Baca juga: Masyarakat Adat Berinisiatif Melindungi Hutan
”Kami hidup dari hutan dan laut. Jadi, harus terus dijaga untuk menyelamatkan kehidupan,” ujarnya.
Anak-anak muda pun dilibatkan dalam pemetaan hutan agar mereka mengetahui batas-batas wilayah adat. Hal ini juga untuk meminimalkan potensi konflik tenurial ataupun sosial di masa mendatang.
Menurut Yohanis, pemetaan hutan menjadi langkah awal melindungi kawasan adat. Oleh karena itu, hal itu membutuhkan dukungan regulasi penetapan dari pemerintah sebagai pengakuan terhadap masyarakat adat dalam mengelola hutan.
Mereka membutuhkan regulasi itu karena ancaman kerusakan hutan selalu mengintai, salah satunya lewat investasi berbasis lahan. Sejak awal 2000-an, hutan-hutan di Sorong Selatan menjadi incaran perusahaan kelapa sawit.
Warga Konda yang mayoritas terdiri dari suku besar Yaben dan Tehit sudah beberapa kali menolak rencana pembukaan kebun kelapa sawit. Mereka khawatir rencana itu merusak lingkungan dan merampas ruang hidup masyarakat adat.
”Kalau sawit masuk, hutan akan habis. Terus anak cucu kami mau makan apa dan tinggal di mana? Jika hutan dijaga, berkat dari Tuhan tidak akan ada habisnya,” ucapnya.
Status hutan adat akan melindungi hutan mereka dari berbagai ancaman, salah satunya alih fungsi lahan akibat pembukaan kebun kelapa sawit. Warga sudah berkali-kali menolaknya, bahkan sejak tahapan sosialisasi.
Di Kampung Bariat, Distrik (Kecamatan) Konda, pemetaan hutan secara partisipatif melibatkan warga suku Tehit yang terdiri dari subsuku Gemna, Afsya, dan Nakna. Pemetaan dilakukan dengan menggunakan batas alam serta jejak-jejak permukiman leluhur mereka.
Masyarakat menandai batas wilayah adat serta sejumlah lokasi penting, seperti kampung awal suku tersebut dan lokasi makam leluhur mereka. Pemetaan diikuti ratusan warga pada Oktober-Desember 2022.
Hutan menjadi sumber penghidupan utama bagi warga suku Tehit. Selain sagu, mereka juga menjual kayu merbau, getah damar, dan buah-buahan dari hutan.
”Hasil dari hutan itu sudah cukup untuk kehidupan kami, mulai dari makan sampai untuk membiayai sekolah anak,” ujar Kepala Kampung Bariat, Adrianus Kemeray.

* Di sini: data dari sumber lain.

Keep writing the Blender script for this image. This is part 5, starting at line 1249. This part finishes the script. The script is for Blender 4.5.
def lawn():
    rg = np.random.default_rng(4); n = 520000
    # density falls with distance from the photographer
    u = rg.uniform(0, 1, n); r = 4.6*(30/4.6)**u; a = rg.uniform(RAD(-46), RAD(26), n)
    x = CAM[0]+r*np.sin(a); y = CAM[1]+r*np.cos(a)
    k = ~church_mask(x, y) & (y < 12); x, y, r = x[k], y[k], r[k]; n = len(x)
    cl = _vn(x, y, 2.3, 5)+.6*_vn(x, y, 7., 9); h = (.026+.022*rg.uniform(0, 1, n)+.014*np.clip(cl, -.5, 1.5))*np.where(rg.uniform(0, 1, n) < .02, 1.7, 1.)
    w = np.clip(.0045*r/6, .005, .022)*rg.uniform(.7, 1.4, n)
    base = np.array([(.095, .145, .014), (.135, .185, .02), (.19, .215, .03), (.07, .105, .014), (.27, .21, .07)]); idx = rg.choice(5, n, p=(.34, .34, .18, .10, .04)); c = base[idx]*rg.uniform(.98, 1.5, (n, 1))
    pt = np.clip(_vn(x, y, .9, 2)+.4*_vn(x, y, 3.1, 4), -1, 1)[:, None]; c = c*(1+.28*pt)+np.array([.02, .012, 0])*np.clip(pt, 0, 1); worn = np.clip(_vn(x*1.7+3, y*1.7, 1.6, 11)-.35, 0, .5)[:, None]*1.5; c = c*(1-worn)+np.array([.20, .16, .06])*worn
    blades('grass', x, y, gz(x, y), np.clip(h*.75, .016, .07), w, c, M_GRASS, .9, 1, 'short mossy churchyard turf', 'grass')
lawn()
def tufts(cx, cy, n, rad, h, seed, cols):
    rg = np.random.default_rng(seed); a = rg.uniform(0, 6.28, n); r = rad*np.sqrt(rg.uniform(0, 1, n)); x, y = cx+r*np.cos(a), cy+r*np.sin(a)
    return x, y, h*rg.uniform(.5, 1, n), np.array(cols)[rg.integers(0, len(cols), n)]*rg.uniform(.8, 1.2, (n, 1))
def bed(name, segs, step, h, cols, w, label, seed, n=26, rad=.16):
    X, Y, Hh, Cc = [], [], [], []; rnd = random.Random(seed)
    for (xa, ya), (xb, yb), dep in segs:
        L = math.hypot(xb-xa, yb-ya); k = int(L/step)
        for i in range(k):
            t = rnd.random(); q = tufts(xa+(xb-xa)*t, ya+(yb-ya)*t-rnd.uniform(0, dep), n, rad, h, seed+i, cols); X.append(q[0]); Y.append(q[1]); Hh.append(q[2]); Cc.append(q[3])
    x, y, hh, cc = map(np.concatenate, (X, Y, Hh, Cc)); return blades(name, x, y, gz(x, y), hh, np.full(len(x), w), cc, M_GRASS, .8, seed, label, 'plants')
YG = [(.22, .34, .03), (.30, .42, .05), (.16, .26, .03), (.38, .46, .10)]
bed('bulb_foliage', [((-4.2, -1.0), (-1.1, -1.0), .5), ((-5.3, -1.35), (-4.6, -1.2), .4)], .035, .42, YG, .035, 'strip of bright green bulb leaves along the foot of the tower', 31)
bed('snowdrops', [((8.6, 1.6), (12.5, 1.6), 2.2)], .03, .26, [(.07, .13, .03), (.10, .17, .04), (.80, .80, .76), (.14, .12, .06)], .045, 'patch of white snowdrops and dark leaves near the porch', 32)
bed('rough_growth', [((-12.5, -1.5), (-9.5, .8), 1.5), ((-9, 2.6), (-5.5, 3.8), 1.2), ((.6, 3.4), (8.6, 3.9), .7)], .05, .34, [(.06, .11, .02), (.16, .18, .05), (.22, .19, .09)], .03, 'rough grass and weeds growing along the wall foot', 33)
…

Dalam pemetaan partisipatif, terdapat beberapa lokasi yang diakui sebagai wilayah adat oleh lebih dari satu suku. Sungai di pinggir jalan utama Konda, misalnya, sama-sama diklaim sebagai kawasan adat suku Tehit dan Yaben.
Baca juga: Pemetaan Hutan Melibatkan Masyarakat Adat
Kedua suku sepakat untuk menandai lokasi itu, tetapi dengan nama berbeda. Suku Tehit menamainya Fmar, sementara suku Yaben menamainya Tejipia.
Berharap penetapan hutan adat
Pemetaan partisipatif membawa harapan bagi masyarakat adat suku Tehit dan Yaben untuk mendapatkan pengakuan dari pemerintah dalam mengelola kawasan hutan. Oleh sebab itu, Adrianus berharap hal ini ditindaklanjuti dengan menetapkan kawasan itu sebagai hutan adat.
”Status hutan adat sangat penting untuk menjaga hutan kami agar tidak rusak karena pemanfaatan yang tidak baik,” katanya.
Adrianus menegaskan, status hutan adat akan melindungi hutan mereka dari berbagai ancaman, salah satunya alih fungsi lahan akibat pembukaan kebun kelapa sawit. Warga sudah berkali-kali menolaknya, bahkan sejak tahapan sosialisasi.
Investasi perkebunan memang memberikan tawaran menggiurkan dengan mendapatkan uang dari melepaskan tanah adat. Namun, hal ini hanya memberikan keuntungan jangka pendek.
”Sementara dusun sagu dan hutan memberikan manfaat jangka panjang. Selama dipertahankan, kami yakin tidak akan kekurangan makanan,” ujarnya.
Sahul Papua Local Partner Engagement Coordinator Konservasi Indonesia, Charles Tawaru, menuturkan, pemetaan partisipatif merupakan langkah inisiatif masyarakat adat untuk melindungi hutan. Pihaknya memfasilitasi inisiatif itu untuk mendapat pengakuan dari pemerintah.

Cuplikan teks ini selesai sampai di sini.